What is the admissible range of sizes or scales for double slit experiments?

Question

Sometimes, the slits are in the range of nanometers, but I often bump into comments saying you can try this at home with lasers and polarized glass. Recently, I even found clearly macroscopic pictures (eg. a bedromm wall) showing interferences of sunlight with itself.

So I wonder if macroscopic interferences are just analogous to the particle-level ones, or if, on the contrary, they have the very same causes and nature.

As I recently learnt (thanks to @anna v), light rays are emerging from the electromagnetic field, which itself comes from the superposition of a lot of photons' wavefunctions. Therefore, one could suppose that the answer to the question is : what you see at the macroscopic level (including sun light and lasers) comes from the electromagnetic field, not from the photon's wave function.

The problem is that you may observe a wave collapse (interferences disappearing) with the laser by neutralizing polarisation with a third polarized glass, which seems to indicate a typically quantum behaviour...??? I'm puzzled.

Answer 1

The short answer is it depends.

Questions you have to ask yourself:

• What is your detector system's resolution?

• What wavelength are you going to use?

• How far can you project?

All of these things affect the slit separation that you can tolerate.

---

As an experimentor I find that there is a basic skill that is badly under-taught: letting the theory tell you how to design your experiment.

Taking the case of normal incidence on the slit plane for simplicity, the angle at which with $n$th bright fringe appears is given by $$ \sin \theta_n = \frac{n \lambda}{d} \;,$$ and if we project over a distant $l$, the linear distance from the central maximum is \begin{align} \Delta x_n &= l \tan \theta_n \\ &\approx l \frac{n \lambda}{d} \;. \tag{small angle approx.} \end{align}

To design a working experiment or demonstration you have to ensure that $\Delta x$ is reasonable for the detector system you are using.

Case study: classroom demonstration.

You're going to have students peering at the pattern with the Mark I Eyeball from meters away. A separation of a few centimeters is mandatory and tens of centimeters is better. Say, $\Delta x_1 = 0.1\,\mathrm{m}$

You are also going to be using a visible wavelength to support those eyeballs. Use $\lambda = 500\,\mathrm{nm}$ until you know what laser you actually have.

And finally you're going to be projecting over a few meters at most. Choose $l = 4\,\mathrm{m}$ as easibly achievable in most classrooms (ten meters is not unreasonable in some spaces, but there aren't many rooms where you could use thirty meters).
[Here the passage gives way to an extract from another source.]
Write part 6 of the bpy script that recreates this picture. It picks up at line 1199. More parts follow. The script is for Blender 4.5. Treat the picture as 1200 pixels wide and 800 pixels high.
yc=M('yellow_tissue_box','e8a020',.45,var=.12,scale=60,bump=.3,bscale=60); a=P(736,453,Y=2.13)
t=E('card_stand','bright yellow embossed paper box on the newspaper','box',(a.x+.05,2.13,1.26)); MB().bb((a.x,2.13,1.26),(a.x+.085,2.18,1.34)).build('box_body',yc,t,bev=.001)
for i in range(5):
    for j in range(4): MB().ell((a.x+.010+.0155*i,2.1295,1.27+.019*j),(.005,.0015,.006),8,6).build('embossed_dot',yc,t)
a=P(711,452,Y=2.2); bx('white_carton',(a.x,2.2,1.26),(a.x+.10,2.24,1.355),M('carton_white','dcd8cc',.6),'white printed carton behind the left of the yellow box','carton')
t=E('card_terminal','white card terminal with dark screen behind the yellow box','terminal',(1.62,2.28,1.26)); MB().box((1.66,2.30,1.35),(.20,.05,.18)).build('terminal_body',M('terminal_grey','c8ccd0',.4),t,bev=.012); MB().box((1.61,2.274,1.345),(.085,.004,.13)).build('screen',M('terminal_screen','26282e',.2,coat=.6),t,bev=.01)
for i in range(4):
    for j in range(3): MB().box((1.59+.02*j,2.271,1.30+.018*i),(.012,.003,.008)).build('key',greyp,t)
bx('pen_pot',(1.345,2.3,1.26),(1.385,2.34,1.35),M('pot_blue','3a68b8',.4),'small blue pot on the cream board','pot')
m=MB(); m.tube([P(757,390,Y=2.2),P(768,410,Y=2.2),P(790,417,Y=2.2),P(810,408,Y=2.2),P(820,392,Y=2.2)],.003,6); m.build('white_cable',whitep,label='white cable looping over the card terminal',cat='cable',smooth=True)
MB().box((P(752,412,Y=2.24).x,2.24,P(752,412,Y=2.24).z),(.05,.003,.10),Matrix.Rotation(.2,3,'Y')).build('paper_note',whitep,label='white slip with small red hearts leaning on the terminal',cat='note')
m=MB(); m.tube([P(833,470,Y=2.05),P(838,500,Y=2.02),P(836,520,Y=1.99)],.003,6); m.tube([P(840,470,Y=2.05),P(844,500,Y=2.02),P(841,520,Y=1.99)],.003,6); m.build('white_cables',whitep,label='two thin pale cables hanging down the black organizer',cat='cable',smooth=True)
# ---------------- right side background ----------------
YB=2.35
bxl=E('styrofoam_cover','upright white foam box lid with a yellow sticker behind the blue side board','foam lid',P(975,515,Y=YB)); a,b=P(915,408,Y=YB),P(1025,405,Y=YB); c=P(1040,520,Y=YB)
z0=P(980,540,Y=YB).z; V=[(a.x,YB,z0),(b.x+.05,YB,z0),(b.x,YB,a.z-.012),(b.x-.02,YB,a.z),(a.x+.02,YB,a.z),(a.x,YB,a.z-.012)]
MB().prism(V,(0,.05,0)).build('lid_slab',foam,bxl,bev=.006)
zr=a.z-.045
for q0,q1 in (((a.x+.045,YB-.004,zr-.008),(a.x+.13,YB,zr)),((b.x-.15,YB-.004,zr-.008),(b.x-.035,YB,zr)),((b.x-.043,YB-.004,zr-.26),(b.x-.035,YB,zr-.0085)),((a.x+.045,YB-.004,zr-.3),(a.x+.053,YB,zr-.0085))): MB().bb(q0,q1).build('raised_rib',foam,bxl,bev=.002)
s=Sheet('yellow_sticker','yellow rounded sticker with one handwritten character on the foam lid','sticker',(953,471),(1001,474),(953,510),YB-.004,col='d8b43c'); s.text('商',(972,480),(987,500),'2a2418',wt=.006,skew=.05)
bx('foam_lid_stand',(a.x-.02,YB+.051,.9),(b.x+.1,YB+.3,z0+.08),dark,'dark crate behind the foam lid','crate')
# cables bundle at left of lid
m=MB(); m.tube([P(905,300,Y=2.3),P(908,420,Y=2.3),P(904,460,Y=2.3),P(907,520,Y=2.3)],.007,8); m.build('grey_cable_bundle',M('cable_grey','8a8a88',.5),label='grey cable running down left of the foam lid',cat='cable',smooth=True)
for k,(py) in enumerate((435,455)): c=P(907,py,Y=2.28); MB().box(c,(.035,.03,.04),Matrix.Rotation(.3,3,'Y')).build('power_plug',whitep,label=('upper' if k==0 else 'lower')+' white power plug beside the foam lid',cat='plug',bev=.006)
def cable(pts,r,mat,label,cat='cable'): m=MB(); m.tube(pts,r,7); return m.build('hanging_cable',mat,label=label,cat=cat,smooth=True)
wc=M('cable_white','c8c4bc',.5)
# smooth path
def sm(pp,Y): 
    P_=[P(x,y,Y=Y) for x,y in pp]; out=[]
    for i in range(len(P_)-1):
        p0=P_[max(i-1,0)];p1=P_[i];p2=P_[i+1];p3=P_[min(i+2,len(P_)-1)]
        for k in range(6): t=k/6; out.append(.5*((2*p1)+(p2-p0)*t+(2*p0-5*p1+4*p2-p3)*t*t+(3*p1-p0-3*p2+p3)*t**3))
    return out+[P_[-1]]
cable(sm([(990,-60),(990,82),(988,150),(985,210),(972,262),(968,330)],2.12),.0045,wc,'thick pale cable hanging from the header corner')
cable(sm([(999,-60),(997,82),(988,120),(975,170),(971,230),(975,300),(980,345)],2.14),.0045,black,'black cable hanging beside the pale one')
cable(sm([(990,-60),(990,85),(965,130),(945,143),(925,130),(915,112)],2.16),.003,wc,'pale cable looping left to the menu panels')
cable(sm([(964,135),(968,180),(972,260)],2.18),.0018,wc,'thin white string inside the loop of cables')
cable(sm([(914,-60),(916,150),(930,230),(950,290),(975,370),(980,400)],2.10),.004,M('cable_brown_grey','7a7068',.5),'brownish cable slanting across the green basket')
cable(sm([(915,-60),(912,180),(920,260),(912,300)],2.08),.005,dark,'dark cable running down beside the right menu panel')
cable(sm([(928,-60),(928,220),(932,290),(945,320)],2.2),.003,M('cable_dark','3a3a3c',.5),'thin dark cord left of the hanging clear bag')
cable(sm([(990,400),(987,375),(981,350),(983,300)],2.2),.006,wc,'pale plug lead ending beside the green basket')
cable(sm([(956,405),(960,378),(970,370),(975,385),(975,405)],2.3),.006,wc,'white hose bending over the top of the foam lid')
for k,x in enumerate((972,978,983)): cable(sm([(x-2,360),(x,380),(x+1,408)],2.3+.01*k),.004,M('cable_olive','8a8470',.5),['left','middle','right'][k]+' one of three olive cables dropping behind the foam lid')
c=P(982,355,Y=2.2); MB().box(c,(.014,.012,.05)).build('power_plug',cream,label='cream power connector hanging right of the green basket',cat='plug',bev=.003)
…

And now the math gives you the answer. For the parameters of my classroom demo, you end up with $$ d = l \frac{\lambda}{\Delta x} = 2 \times 10^{-5}\,\mathrm{m} $$ or a line density of 50 lines per mm. That a bit more than is achievable with a laser printer, but much lower density than even cheap plastic diffraction gratings.

Answer 2

The answer of dmckee is excellent for working out how big your slits need to be.

On you second part, by "quantic" I assume you mean quantum. The existence of double-slit interference does not in any way prove that anything quantum is going on at all. Classical waves undergo double-slit interference. (It is common to do a classroom demonstration with waves on a tub of water.)

The double-slit interference experiment by Young was actually originally done with sunlight. (Young did not have access to a laser as it would not be invented for hundreds more years).

Including orthogonal polarisers over the two slits would kill the interference, but the connection between the polarisers and quantum wavefuntion collapse is not perfect. Ideally you would place a non-demolition single photon detector at either slit to detect the photons and destroy the interference this way. (Although if you manage this you should send a paper summarizing it to a good journal - it is exactly the kind of experiment that is currently very cutting edge.)